• DATA EXCERPT:
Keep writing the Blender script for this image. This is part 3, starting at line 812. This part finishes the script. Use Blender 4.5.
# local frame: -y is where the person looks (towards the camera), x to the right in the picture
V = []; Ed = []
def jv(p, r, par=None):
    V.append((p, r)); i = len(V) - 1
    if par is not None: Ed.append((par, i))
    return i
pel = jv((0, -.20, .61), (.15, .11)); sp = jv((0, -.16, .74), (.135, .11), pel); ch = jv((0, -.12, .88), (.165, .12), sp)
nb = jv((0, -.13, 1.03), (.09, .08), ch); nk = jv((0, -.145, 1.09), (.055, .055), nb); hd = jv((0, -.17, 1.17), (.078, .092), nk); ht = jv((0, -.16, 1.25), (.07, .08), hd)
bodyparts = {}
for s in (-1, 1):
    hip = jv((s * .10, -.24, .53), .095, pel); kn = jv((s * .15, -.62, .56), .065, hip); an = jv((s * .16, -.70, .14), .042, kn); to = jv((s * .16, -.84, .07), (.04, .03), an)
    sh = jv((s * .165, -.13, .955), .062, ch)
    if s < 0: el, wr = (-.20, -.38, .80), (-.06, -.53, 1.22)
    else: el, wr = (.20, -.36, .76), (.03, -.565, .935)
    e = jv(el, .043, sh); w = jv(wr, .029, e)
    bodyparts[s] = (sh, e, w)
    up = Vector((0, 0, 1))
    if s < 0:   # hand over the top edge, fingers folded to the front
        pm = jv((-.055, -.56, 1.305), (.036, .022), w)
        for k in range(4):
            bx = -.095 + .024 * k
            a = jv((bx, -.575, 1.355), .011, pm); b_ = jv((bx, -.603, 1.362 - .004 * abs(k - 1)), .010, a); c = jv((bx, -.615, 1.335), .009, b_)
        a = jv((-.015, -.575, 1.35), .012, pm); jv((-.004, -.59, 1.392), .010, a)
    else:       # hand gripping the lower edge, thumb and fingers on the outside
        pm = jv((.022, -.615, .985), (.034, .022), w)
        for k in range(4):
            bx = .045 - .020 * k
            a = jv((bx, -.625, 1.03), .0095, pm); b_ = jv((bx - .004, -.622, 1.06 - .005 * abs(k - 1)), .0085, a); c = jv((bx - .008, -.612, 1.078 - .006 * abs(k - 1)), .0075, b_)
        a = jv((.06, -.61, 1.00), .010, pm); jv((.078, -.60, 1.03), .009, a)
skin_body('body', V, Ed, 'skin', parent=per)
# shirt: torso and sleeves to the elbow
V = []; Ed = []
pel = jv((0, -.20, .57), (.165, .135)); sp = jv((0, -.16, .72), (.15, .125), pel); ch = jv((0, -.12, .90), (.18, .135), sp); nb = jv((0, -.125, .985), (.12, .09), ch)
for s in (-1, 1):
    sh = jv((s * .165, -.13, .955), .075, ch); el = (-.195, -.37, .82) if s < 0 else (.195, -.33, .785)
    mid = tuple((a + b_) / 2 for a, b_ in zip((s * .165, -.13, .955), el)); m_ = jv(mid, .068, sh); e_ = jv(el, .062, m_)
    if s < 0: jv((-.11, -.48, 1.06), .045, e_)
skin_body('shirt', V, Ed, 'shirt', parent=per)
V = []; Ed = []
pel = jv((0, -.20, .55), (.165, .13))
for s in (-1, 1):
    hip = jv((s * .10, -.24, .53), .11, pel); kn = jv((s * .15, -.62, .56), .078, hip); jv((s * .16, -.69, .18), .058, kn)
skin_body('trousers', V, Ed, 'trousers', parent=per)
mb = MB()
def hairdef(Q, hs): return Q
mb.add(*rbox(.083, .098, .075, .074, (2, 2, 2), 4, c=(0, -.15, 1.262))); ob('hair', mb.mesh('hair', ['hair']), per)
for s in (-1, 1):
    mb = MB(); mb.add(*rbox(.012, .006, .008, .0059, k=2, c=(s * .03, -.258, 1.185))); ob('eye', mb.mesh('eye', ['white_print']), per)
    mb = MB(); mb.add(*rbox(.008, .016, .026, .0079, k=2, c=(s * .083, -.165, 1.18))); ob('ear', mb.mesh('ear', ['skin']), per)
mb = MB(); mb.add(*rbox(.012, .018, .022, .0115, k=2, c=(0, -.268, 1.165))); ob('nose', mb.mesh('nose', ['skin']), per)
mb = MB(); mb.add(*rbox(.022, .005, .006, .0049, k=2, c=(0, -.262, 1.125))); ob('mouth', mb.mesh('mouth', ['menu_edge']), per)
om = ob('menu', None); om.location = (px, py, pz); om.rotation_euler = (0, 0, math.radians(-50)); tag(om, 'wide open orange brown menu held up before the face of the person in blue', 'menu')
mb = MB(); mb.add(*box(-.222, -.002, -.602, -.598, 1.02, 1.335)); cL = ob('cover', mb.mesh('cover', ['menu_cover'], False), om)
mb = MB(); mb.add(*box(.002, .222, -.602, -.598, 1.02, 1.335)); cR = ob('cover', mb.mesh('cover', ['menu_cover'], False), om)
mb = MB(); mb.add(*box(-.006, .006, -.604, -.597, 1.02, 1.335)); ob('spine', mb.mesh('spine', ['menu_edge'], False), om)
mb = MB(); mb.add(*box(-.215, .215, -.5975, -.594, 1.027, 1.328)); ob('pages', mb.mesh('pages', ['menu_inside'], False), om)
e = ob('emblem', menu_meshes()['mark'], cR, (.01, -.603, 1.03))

• SHORT PROBLEM:
Go through the listing and copy all of it exactly.

• PROBLEM SOLUTION:
Keep writing the Blender script for this image. This is part 3, starting at line 812. This part finishes the script. Use Blender 4.5.
# local frame: -y is where the person looks (towards the camera), x to the right in the picture
V = []; Ed = []
def jv(p, r, par=None):
    V.append((p, r)); i = len(V) - 1
    if par is not None: Ed.append((par, i))
    return i
pel = jv((0, -.20, .61), (.15, .11)); sp = jv((0, -.16, .74), (.135, .11), pel); ch = jv((0, -.12, .88), (.165, .12), sp)
nb = jv((0, -.13, 1.03), (.09, .08), ch); nk = jv((0, -.145, 1.09), (.055, .055), nb); hd = jv((0, -.17, 1.17), (.078, .092), nk); ht = jv((0, -.16, 1.25), (.07, .08), hd)
bodyparts = {}
for s in (-1, 1):
    hip = jv((s * .10, -.24, .53), .095, pel); kn = jv((s * .15, -.62, .56), .065, hip); an = jv((s * .16, -.70, .14), .042, kn); to = jv((s * .16, -.84, .07), (.04, .03), an)
    sh = jv((s * .165, -.13, .955), .062, ch)
    if s < 0: el, wr = (-.20, -.38, .80), (-.06, -.53, 1.22)
    else: el, wr = (.20, -.36, .76), (.03, -.565, .935)
    e = jv(el, .043, sh); w = jv(wr, .029, e)
    bodyparts[s] = (sh, e, w)
    up = Vector((0, 0, 1))
    if s < 0:   # hand over the top edge, fingers folded to the front
        pm = jv((-.055, -.56, 1.305), (.036, .022), w)
        for k in range(4):
            bx = -.095 + .024 * k
            a = jv((bx, -.575, 1.355), .011, pm); b_ = jv((bx, -.603, 1.362 - .004 * abs(k - 1)), .010, a); c = jv((bx, -.615, 1.335), .009, b_)
        a = jv((-.015, -.575, 1.35), .012, pm); jv((-.004, -.59, 1.392), .010, a)
    else:       # hand gripping the lower edge, thumb and fingers on the outside
        pm = jv((.022, -.615, .985), (.034, .022), w)
        for k in range(4):
            bx = .045 - .020 * k
            a = jv((bx, -.625, 1.03), .0095, pm); b_ = jv((bx - .004, -.622, 1.06 - .005 * abs(k - 1)), .0085, a); c = jv((bx - .008, -.612, 1.078 - .006 * abs(k - 1)), .0075, b_)
        a = jv((.06, -.61, 1.00), .010, pm); jv((.078, -.60, 1.03), .009, a)
skin_body('body', V, Ed, 'skin', parent=per)
# shirt: torso and sleeves to the elbow
V = []; Ed = []
pel = jv((0, -.20, .57), (.165, .135)); sp = jv((0, -.16, .72), (.15, .125), pel); ch = jv((0, -.12, .90), (.18, .135), sp); nb = jv((0, -.125, .985), (.12, .09), ch)
for s in (-1, 1):
    sh = jv((s * .165, -.13, .955), .075, ch); el = (-.195, -.37, .82) if s < 0 else (.195, -.33, .785)
    mid = tuple((a + b_) / 2 for a, b_ in zip((s * .165, -.13, .955), el)); m_ = jv(mid, .068, sh); e_ = jv(el, .062, m_)
    if s < 0: jv((-.11, -.48, 1.06), .045, e_)
skin_body('shirt', V, Ed, 'shirt', parent=per)
V = []; Ed = []
pel = jv((0, -.20, .55), (.165, .13))
for s in (-1, 1):
    hip = jv((s * .10, -.24, .53), .11, pel); kn = jv((s * .15, -.62, .56), .078, hip); jv((s * .16, -.69, .18), .058, kn)
skin_body('trousers', V, Ed, 'trousers', parent=per)
mb = MB()
def hairdef(Q, hs): return Q
mb.add(*rbox(.083, .098, .075, .074, (2, 2, 2), 4, c=(0, -.15, 1.262))); ob('hair', mb.mesh('hair', ['hair']), per)
for s in (-1, 1):
    mb = MB(); mb.add(*rbox(.012, .006, .008, .0059, k=2, c=(s * .03, -.258, 1.185))); ob('eye', mb.mesh('eye', ['white_print']), per)
    mb = MB(); mb.add(*rbox(.008, .016, .026, .0079, k=2, c=(s * .083, -.165, 1.18))); ob('ear', mb.mesh('ear', ['skin']), per)
mb = MB(); mb.add(*rbox(.012, .018, .022, .0115, k=2, c=(0, -.268, 1.165))); ob('nose', mb.mesh('nose', ['skin']), per)
mb = MB(); mb.add(*rbox(.022, .005, .006, .0049, k=2, c=(0, -.262, 1.125))); ob('mouth', mb.mesh('mouth', ['menu_edge']), per)
om = ob('menu', None); om.location = (px, py, pz); om.rotation_euler = (0, 0, math.radians(-50)); tag(om, 'wide open orange brown menu held up before the face of the person in blue', 'menu')
mb = MB(); mb.add(*box(-.222, -.002, -.602, -.598, 1.02, 1.335)); cL = ob('cover', mb.mesh('cover', ['menu_cover'], False), om)
mb = MB(); mb.add(*box(.002, .222, -.602, -.598, 1.02, 1.335)); cR = ob('cover', mb.mesh('cover', ['menu_cover'], False), om)
mb = MB(); mb.add(*box(-.006, .006, -.604, -.597, 1.02, 1.335)); ob('spine', mb.mesh('spine', ['menu_edge'], False), om)
mb = MB(); mb.add(*box(-.215, .215, -.5975, -.594, 1.027, 1.328)); ob('pages', mb.mesh('pages', ['menu_inside'], False), om)
e = ob('emblem', menu_meshes()['mark'], cR, (.01, -.603, 1.03))